The FBI took a big swing at the right to encrypt this spring, when it attempted to force Apple to break its own encryption on an iPhone. They did not quite succeed, but it is important that we stay vigilant – they will try again to strong-arm tech companies into weakening widely-used encryption systems. We must stop them, both to protect the new political power of encryption, but also because weakening it would cause huge collateral damage to millions of innocent people using the Internet and the global financial system.

The mainstream media has covered the FBI versus Apple fight, but so far the free software movement has not been able to effectively leverage it as an opportunity to teach the public the deeper truth about our computing rights: encryption is important, but no real popular control of computers is possible without free software at the center. Programs like GnuPG, Tor, and OpenSSL are the gold standard in encryption because their free licenses grant users the transparency necessary to verify that they are secure, and the freedom to fix insecurities. If we celebrate Apple's stand for strong encryption uncritically, we miss an opportunity to point out that Apple's proprietary encryption (while it is a step up from proprietary software without encryption) still represents an evolutionary dead-end for our society.

Just as the FBI hopes to set a precedent by making Apple crack its own encryption, the DRM lobby is currently pushing for a major political victory to legitimize its restrictive technology and make it easier and cheaper to implement. DRM is software that runs on your devices and polices your behavior. It is what stops you from copying streaming videos and songs onto your hard drive, prevents you from using some programs without an Internet connection, and stops you from moving books between e-readers.

Its owners claim DRM is necessary to “protect creators” by stopping unauthorized copying. While this sounds very virtuous, it is rarely, if ever, true. The precise motivations vary, but the goal of DRM is usually either removing functionality and selling it back piecemeal, or preventing competitors from making interoperable products.

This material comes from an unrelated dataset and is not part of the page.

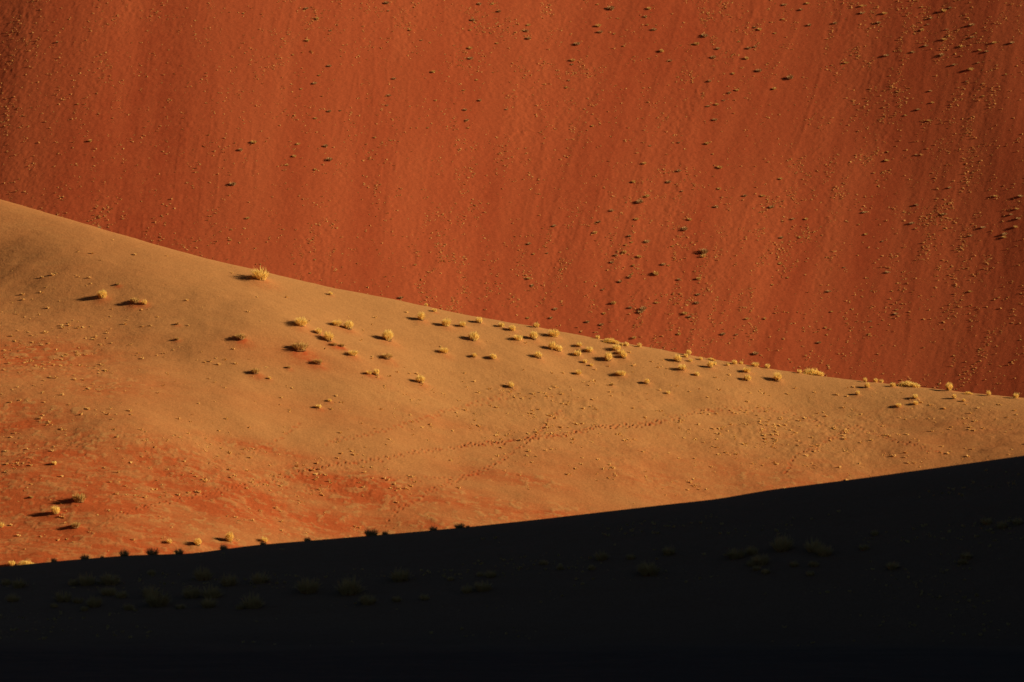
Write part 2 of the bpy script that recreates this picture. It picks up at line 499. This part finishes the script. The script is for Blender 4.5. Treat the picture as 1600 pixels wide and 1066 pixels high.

Recently, Netflix, Apple, Google, and Microsoft have crafted a new universal DRM system for the Web, called Encrypted Media Extensions (EME). They are trying to get it ratified by the W3C, which sets official Web standards. For many of the same reasons that we need to protect strong encryption, we also need to stop this power grab by those that profit from DRM.

Weakened encryption loosens our control on our computers. DRM does this as well, by encumbering our devices with proprietary code that treats us as adversaries. DRM is impossible to implement effectively with free software, so any system that requires it also locks out users that are committed to protecting their own freedom. Perhaps worst of all, the continued legal and political acceptance of DRM marginalizes our general claim to control over our computers, and legitimizes the idea that media distributors' business models should trump user freedom.

Encryption is an essential pillar in computer security, which is one of the reasons that such diverse groups are united against government attempts to weaken it. Like weakened encryption, DRM is a nightmare for security.

Because it is a black box that users are compelled to install and that is designed to be hard to remove, DRM becomes a tempting home for every kind of abuse and attack that a software author can perpetrate on a user. Even if a DRM's owner does not actually command it to attack or spy on users, others often slip through the hole it has punched in users' security.

Fearful of public scrutiny, the DRM lobby has passed laws (the Digital Millennium Copyright Act in the US, followed by similar laws and treaties in many countries) to effectively gag security researchers seeking to expose and fix vulnerabilities in systems that include DRM. This means that the best system we have for protecting users from insecure programs – independent expert review – is outlawed.

To protect user control and digital security, we need to make DRM politically expensive. Currently, we are fighting this struggle in the arena of Web standards. The free software community plays a leadership role in the fight against this backwards step for the Web, through our Defective by Design campaign. We call on anyone concerned with strong encryption to join us by signing our petition and by adding a protest selfie to our growing gallery.

There is a blooming global consciousness of the need for secure and user-controlled technology, and DRM is not a part of that picture. Resist DRM with us, and demand a Web that puts users first.